Una riforma, quella della giustizia tributaria, con più ombre che luci. Dopo discussioni estenuanti, iniziate nell’estate del 2018 quando a Palazzo Chigi c’era Giuseppe Conte, il governo ha varato ieri lo schema di disegno di legge predisposto dalla commissione mista Mef- Giustizia. L’articolato prevede il passaggio da una magistratura onoraria ad una professionale, con i futuri giudici tributari, assunti per concorso, che andranno in pensione a 70 e non più a 75 anni. Una modifica destinata a produrre, come affermato da Domenico Chindemi, presidente della Commissione tributaria regionale della Lombardia e presidente di sezione della Cassazione, effetti «deleteri» sulla gestione e organizzazione delle Commissioni tributarie.

«A titolo di esempio – sottolinea Chindemi – considerando i magistrati tributari che compiranno 70 anni al 31 dicembre 2023, la Commissione tributaria regionale della Lombardia, composta da 23 sezioni, comprese le 3 della distaccata di Brescia, perderebbe 11 presidenti di sezione su 14, 8 vicepresidenti su 13, e 23 giudici su 65, con impossibilità di formare i collegi per mancanza di presidenti, blocco quasi totale delle udienze, eliminazione della sezione staccata di Brescia, e un inevitabile accumulo di arretrati che inciderebbe anche in misura notevole sulle entrate dell’Erario».
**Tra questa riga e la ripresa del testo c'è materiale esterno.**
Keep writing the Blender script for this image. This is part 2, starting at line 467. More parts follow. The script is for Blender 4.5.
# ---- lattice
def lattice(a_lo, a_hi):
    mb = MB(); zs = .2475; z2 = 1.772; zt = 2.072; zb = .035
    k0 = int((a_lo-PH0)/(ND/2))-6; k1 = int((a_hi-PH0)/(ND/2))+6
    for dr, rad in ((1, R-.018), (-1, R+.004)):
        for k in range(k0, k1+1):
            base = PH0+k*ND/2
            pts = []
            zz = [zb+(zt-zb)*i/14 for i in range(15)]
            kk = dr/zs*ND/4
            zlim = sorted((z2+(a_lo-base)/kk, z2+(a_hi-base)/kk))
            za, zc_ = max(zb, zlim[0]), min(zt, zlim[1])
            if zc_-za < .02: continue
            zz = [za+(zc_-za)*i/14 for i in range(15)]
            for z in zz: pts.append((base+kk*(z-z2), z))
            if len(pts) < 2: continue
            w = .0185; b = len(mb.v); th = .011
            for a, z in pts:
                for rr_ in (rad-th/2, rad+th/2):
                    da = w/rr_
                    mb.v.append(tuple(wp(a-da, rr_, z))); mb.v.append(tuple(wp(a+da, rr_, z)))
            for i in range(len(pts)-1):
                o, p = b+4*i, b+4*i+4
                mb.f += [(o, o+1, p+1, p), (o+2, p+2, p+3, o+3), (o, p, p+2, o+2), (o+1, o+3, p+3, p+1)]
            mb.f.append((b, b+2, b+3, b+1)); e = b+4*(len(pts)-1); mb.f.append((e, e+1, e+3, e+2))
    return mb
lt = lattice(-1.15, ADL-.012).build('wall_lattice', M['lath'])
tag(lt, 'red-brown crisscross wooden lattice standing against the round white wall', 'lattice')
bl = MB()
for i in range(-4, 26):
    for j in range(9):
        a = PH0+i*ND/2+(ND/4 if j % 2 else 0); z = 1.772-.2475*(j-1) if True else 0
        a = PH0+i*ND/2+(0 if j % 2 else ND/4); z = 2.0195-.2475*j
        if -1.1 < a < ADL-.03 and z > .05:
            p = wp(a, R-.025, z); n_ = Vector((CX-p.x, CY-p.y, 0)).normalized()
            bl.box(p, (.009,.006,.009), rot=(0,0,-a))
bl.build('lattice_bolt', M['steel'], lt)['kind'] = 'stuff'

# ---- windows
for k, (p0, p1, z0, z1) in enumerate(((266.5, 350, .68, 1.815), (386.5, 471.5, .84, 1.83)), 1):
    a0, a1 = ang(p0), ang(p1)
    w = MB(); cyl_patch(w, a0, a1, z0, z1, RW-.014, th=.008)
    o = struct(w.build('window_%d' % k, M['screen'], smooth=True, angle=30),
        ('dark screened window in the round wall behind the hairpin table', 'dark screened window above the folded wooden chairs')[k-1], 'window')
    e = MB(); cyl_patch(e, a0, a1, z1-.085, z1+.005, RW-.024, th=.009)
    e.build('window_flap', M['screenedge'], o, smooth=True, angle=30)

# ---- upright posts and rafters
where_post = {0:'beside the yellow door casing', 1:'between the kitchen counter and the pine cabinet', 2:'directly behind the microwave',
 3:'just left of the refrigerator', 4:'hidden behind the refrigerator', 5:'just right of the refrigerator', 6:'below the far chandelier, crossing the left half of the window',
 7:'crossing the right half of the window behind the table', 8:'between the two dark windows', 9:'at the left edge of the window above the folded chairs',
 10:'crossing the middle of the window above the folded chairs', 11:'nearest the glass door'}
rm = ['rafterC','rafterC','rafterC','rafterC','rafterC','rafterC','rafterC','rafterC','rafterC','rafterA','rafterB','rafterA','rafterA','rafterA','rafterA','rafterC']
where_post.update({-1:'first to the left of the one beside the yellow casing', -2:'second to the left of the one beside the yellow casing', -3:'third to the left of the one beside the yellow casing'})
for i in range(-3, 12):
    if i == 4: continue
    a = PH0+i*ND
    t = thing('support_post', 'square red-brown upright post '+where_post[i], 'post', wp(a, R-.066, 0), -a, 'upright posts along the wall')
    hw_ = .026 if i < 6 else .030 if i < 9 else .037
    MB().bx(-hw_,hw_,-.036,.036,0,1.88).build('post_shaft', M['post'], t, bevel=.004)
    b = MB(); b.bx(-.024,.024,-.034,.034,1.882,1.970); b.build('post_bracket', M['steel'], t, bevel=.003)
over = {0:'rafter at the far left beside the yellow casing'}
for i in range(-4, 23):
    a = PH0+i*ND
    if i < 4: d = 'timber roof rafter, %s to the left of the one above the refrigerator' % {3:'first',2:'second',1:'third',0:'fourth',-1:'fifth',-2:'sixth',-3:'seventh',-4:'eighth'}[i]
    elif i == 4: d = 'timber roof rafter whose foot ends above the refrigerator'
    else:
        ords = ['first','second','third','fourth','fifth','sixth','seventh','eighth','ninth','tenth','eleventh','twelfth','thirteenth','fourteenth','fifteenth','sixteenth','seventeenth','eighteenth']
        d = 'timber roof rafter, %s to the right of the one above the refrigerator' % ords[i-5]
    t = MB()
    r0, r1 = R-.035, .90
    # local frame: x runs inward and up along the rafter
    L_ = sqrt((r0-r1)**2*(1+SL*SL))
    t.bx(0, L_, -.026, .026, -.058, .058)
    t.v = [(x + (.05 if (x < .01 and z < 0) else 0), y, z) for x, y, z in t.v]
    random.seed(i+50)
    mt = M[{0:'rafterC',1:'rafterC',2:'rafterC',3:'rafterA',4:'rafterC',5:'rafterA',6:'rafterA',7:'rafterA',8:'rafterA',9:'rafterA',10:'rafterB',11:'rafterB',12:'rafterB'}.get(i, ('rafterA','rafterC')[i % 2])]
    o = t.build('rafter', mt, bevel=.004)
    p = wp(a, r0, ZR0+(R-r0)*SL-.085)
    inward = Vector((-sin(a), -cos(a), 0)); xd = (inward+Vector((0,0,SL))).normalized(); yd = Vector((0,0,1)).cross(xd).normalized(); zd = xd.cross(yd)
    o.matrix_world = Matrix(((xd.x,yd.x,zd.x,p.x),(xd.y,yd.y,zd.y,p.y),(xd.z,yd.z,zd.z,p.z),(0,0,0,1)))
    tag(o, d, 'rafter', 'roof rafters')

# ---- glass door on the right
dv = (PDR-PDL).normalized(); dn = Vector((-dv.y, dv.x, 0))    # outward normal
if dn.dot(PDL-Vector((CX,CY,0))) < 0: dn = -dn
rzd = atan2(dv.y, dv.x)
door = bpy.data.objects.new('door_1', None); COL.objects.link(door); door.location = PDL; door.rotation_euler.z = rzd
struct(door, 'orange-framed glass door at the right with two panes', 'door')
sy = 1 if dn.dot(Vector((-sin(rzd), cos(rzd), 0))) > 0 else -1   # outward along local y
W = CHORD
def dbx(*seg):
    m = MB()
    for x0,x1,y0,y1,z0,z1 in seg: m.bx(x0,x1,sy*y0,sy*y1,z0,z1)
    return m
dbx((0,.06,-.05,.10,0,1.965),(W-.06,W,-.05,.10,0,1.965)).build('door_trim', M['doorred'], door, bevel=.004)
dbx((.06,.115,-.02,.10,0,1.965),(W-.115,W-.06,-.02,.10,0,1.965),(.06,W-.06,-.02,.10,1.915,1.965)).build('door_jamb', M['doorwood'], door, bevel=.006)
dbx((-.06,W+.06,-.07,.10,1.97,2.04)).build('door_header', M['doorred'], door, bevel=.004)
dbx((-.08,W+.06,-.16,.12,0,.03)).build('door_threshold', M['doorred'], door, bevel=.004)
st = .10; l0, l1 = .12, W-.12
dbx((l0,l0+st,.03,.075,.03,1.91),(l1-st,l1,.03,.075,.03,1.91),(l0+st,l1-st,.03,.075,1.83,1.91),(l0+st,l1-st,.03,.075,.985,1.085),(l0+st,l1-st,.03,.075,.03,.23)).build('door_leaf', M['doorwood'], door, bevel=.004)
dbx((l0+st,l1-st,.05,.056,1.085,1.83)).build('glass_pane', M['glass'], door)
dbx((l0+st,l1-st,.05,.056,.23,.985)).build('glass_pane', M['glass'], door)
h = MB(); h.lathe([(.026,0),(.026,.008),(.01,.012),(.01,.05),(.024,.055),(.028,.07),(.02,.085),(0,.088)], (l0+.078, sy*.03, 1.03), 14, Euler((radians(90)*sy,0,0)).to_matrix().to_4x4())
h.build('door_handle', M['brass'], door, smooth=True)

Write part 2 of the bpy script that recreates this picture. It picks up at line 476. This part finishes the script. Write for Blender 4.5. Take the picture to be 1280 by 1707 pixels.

I giudici tributari in servizio al 31 dicembre del 2021 erano 2.638, di cui 1.833 presso le 103 Commissioni provinciali e 805 presso le 21 Commissioni regionali. La riforma riduce il loro numero a 576 giudici professionali, di cui 450 presso le Commissioni tributarie provinciali e 126 presso quelle regionali. Il tutto, «in assenza di un progetto di revisione delle sedi giudiziarie, del monitoraggio degli attuali carichi di lavoro pendenti presso le Commissioni tributarie, e delle previsioni di ingresso di nuovi ricorsi», fa notare sempre Chindemi. Che continua: «I nuovi assunti non potrebbero essere adibiti a funzioni direttive, cioè a presidenti di sezioni o di Commissioni, a differenza degli attuali presidenti che provengono generalmente già da esperienze direttive nelle magistrature di appartenenza, assicurano un bagaglio di esperienza e professionalità acquisito nei decenni precedenti e, per coloro che hanno già superato il settantesimo anno di età, una attività a tempo pieno presso le Commissioni, non avendo l’impegno della magistratura di appartenenza». La professionalità dei giudici, «non dipende solo dal tempo pieno».

Altri aspetti critici della riforma sono stati evidenziati anche dall’Associazione magistrati tributari ( Amt). Ad esempio, l’introduzione di norme che affidano al ministero dell’Economia competenze ora di esclusiva pertinenza del Consiglio di presidenza della giustizia tributaria ( Cpgt), l’organo di autogoverno, quale la gestione dello status giuridico ed economico dei magistrati tributari, il reclutamento dei nuovi giudici e l’organizzazione delle procedure concorsuali.

«Si tratta di disposizioni che non solo appannano l’immagine di indipendenza e terzietà del giudice tributario, ma rischiano di interferire nell’esercizio della funzione giudiziaria, accentuando e confermando l’inaccettabile commistione, più volte segnalata, della contestuale gestione della Agenzia delle Entrate e della giustizia tributaria», ricorda l’avvocata Daniela Gobbi, presidente dell’Amt. «La presenza della componente proveniente dal mondo delle professioni, in considerazione della natura tecnica e interdisciplinare della materia tributaria e in assenza di un codice delle leggi tributarie, ha sempre garantito un elevato grado di competenza e tecnicismo, indispensabile per l’instabilità delle norme tributarie e di conseguenza degli orientamenti», aggiunge la presidente dell’Amt, annunciando la stato di agitazione della categoria.

«La giustizia tributaria, pur con alcune criticità, è la giustizia più celere di tutte le giurisdizioni», ha ricordato il presidente del Cpgt Antonio Leone, che ha ricordato ancora una volta il tasso di riforma molto basso in Cassazione: solo il 5 percento dei ricorsi presentati in primo grado. «Ma il legislatore ha trovato il modo, con le alchimie parlamentari, di trasformare la lepre in elefante», è il laconico commento di Chindemi.